• [Exercise brief]:
All lines holding the string "picture" are to be shown.

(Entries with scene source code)
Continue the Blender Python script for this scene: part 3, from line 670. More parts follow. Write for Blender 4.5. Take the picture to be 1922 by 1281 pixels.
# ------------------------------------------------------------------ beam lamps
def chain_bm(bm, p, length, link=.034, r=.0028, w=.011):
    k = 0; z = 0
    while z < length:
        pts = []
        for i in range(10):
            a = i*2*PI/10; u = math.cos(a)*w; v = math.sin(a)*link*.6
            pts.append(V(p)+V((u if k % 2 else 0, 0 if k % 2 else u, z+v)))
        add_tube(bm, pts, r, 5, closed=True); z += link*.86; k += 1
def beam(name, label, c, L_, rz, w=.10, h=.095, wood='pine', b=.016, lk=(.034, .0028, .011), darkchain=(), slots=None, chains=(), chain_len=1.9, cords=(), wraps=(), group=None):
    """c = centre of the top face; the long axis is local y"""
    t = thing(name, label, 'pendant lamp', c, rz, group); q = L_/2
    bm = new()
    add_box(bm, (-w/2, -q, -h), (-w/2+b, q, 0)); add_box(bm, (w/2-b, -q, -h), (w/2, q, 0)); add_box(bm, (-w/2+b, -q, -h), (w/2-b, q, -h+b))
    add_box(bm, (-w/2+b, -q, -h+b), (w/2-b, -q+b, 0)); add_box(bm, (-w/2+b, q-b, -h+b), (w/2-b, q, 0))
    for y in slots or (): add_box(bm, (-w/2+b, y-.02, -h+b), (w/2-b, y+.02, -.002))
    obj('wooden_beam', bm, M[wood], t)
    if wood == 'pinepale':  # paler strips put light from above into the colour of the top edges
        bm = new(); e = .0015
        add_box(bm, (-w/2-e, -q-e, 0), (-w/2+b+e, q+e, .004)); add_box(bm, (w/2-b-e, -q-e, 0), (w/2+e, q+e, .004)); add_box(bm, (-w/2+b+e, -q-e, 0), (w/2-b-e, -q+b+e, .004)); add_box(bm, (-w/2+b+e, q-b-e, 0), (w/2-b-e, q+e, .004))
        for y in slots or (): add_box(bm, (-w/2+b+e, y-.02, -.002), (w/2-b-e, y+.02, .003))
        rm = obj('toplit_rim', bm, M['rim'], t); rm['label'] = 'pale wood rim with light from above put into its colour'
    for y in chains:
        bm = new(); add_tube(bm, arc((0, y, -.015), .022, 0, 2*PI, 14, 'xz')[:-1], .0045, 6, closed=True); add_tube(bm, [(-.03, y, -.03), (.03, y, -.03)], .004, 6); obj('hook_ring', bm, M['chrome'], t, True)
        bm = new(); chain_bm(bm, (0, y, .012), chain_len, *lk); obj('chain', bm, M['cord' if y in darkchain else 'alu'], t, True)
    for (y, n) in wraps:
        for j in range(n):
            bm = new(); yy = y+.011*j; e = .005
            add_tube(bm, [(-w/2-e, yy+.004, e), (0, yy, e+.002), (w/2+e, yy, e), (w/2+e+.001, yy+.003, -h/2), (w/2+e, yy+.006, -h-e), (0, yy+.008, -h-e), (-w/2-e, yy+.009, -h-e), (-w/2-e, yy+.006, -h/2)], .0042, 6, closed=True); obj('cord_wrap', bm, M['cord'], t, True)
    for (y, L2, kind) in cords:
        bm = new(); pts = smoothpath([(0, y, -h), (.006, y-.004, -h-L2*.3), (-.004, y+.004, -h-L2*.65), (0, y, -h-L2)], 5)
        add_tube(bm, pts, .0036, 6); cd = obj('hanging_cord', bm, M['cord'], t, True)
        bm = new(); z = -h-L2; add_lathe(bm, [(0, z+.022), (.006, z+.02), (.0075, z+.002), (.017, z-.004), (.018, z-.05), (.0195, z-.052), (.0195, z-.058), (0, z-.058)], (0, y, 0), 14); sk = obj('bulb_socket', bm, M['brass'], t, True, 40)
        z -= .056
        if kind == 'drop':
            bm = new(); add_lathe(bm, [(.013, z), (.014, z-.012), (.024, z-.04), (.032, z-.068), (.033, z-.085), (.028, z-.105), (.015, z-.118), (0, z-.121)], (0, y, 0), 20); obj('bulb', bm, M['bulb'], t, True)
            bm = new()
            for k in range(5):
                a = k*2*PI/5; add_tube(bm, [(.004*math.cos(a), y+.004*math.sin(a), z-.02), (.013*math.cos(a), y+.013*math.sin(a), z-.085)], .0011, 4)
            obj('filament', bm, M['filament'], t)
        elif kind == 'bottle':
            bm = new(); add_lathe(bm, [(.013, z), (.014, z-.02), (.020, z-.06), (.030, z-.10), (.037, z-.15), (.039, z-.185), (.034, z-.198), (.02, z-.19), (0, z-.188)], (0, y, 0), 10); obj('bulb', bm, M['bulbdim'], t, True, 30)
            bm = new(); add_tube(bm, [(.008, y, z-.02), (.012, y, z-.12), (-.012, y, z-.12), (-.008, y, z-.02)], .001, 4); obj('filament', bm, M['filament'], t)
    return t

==

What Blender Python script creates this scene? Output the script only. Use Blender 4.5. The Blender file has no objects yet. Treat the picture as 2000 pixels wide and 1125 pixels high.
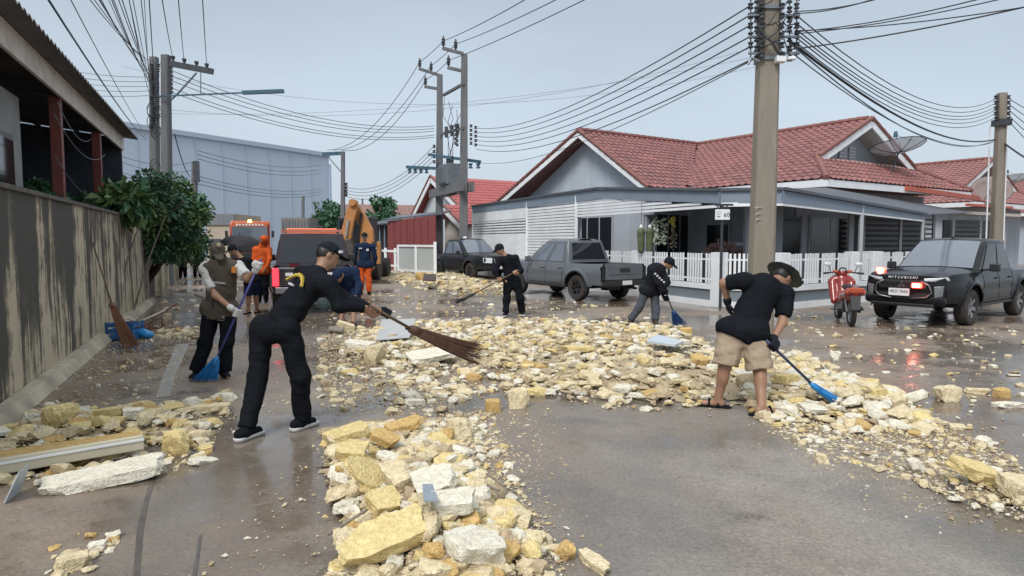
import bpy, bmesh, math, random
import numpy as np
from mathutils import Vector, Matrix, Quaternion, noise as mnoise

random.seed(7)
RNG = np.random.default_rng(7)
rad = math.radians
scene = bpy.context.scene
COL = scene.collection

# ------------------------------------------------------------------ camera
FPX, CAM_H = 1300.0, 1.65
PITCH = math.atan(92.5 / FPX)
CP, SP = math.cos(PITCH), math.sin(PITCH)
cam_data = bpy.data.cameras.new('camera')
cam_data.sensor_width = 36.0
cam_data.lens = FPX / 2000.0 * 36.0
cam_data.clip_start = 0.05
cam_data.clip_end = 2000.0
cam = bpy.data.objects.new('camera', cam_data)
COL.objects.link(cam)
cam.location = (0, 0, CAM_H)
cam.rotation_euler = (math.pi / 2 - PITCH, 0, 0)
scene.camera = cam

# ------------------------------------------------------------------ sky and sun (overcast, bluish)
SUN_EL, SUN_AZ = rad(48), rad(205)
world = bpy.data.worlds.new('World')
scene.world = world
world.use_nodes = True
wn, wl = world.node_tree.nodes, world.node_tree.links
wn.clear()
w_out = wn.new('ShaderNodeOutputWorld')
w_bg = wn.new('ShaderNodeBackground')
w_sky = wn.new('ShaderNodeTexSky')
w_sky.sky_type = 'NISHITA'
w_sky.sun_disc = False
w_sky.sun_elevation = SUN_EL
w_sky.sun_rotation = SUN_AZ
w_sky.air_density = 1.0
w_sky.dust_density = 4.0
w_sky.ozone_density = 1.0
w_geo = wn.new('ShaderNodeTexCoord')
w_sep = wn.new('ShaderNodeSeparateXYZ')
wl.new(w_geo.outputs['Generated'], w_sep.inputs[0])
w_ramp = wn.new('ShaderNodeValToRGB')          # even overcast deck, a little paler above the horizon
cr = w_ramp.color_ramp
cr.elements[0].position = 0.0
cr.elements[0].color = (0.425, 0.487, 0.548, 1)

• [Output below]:
Continue the Blender Python script for this scene: part 3, from line 670. More parts follow. Write for Blender 4.5. Take the picture to be 1922 by 1281 pixels.
What Blender Python script creates this scene? Output the script only. Use Blender 4.5. The Blender file has no objects yet. Treat the picture as 2000 pixels wide and 1125 pixels high.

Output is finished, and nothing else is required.